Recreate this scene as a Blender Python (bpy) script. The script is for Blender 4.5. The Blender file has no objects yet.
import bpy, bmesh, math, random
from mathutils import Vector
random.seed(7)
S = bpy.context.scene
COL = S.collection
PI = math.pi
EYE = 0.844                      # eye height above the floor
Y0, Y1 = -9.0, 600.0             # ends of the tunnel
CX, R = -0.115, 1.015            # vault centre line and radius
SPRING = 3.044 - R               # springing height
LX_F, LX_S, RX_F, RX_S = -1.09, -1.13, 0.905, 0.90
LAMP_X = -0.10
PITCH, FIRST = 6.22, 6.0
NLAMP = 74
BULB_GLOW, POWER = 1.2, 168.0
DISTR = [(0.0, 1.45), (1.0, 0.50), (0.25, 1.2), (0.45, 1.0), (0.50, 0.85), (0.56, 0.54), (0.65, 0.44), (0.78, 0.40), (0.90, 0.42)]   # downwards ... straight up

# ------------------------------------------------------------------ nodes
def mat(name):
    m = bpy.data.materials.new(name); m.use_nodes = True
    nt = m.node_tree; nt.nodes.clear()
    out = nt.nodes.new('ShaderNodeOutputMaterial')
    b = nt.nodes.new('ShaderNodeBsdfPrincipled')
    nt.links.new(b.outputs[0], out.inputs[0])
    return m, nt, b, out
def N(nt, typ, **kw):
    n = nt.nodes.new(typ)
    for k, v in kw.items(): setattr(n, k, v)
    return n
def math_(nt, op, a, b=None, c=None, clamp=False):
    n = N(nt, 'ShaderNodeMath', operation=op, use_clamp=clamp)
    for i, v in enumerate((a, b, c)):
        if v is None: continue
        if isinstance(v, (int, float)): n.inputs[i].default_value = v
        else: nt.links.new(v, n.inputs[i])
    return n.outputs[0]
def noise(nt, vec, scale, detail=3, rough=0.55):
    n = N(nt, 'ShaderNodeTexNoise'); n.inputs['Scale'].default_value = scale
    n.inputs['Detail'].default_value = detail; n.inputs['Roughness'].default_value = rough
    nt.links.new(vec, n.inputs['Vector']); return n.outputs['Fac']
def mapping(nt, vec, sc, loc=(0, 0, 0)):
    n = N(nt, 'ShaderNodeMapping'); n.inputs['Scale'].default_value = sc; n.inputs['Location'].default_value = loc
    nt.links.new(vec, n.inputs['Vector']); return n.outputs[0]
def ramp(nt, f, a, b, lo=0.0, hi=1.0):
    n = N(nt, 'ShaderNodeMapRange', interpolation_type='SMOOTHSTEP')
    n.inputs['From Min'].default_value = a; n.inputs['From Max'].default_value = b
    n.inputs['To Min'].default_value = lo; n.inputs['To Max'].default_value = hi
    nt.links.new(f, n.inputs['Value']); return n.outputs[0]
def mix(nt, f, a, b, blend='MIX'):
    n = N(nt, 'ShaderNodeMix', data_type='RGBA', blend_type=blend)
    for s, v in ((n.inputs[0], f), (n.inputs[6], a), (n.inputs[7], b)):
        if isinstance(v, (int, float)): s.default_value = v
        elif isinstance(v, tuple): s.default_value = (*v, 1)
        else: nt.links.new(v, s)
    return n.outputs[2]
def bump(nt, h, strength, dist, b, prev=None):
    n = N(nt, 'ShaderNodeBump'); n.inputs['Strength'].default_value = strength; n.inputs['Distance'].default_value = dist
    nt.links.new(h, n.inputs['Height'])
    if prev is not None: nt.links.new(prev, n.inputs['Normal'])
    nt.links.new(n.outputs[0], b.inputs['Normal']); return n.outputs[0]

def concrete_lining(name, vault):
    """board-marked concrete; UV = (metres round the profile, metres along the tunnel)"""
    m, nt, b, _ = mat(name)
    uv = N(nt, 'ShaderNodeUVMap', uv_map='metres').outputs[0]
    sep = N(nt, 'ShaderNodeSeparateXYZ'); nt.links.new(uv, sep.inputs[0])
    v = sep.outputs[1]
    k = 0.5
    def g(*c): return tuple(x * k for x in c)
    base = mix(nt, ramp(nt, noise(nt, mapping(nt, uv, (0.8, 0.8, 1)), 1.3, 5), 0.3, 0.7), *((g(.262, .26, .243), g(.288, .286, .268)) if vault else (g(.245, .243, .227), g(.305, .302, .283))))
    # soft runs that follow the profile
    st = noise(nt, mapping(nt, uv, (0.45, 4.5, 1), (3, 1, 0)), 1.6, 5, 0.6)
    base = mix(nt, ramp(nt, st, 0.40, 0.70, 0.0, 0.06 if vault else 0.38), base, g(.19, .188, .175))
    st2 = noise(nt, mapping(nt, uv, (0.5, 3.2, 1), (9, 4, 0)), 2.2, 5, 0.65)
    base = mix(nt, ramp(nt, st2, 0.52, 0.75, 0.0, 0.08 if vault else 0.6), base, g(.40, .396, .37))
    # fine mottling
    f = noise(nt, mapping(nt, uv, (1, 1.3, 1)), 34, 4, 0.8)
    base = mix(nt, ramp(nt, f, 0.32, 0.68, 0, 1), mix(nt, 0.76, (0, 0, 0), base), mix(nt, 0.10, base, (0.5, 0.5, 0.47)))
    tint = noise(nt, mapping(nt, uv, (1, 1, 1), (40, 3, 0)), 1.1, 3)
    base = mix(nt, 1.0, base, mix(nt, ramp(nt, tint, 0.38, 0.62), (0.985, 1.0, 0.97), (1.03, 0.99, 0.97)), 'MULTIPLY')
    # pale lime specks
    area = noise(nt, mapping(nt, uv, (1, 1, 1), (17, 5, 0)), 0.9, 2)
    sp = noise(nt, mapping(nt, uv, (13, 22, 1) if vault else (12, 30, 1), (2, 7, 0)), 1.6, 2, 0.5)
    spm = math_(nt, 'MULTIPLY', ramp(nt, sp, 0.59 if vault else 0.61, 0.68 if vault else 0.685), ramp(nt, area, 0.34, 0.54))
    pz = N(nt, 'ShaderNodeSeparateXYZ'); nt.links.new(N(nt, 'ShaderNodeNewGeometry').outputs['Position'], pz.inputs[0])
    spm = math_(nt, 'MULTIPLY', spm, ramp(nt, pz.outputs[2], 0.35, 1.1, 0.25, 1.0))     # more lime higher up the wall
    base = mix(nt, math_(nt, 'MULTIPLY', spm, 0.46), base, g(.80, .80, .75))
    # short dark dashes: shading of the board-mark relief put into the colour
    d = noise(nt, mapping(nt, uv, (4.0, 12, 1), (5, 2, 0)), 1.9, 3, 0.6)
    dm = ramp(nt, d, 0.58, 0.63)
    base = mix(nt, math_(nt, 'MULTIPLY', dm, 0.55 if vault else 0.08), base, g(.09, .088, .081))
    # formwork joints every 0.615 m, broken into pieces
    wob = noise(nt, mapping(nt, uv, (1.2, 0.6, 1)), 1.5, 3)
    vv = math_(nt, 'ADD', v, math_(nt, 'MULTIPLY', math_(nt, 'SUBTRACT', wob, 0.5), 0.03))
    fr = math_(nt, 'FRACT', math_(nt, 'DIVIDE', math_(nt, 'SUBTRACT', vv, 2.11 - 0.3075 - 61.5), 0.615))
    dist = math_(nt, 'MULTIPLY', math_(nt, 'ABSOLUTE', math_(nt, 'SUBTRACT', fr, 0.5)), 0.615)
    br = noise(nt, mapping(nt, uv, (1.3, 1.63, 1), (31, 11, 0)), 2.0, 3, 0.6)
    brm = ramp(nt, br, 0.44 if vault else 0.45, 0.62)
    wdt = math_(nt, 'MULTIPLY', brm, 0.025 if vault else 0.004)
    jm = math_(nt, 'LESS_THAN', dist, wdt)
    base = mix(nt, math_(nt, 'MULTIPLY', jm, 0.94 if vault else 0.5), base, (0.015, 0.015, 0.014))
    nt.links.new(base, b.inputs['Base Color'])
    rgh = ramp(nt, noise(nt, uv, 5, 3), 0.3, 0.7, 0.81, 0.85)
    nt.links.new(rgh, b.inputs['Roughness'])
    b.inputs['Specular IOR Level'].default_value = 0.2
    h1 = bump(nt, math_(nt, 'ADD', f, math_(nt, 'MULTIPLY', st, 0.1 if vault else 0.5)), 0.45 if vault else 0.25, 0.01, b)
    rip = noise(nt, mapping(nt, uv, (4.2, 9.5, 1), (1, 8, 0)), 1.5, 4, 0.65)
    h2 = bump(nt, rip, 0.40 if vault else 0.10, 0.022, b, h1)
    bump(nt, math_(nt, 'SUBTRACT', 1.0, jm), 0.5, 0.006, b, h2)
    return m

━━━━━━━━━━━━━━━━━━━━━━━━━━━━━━

Return, please, the lines of the data from the first through the line containing "downwards ... straight up", both kept, exactly as they stand and nothing more.

Recreate this scene as a Blender Python (bpy) script. The script is for Blender 4.5. The Blender file has no objects yet.
import bpy, bmesh, math, random
from mathutils import Vector
random.seed(7)
S = bpy.context.scene
COL = S.collection
PI = math.pi
EYE = 0.844                      # eye height above the floor
Y0, Y1 = -9.0, 600.0             # ends of the tunnel
CX, R = -0.115, 1.015            # vault centre line and radius
SPRING = 3.044 - R               # springing height
LX_F, LX_S, RX_F, RX_S = -1.09, -1.13, 0.905, 0.90
LAMP_X = -0.10
PITCH, FIRST = 6.22, 6.0
NLAMP = 74
BULB_GLOW, POWER = 1.2, 168.0
DISTR = [(0.0, 1.45), (1.0, 0.50), (0.25, 1.2), (0.45, 1.0), (0.50, 0.85), (0.56, 0.54), (0.65, 0.44), (0.78, 0.40), (0.90, 0.42)]   # downwards ... straight up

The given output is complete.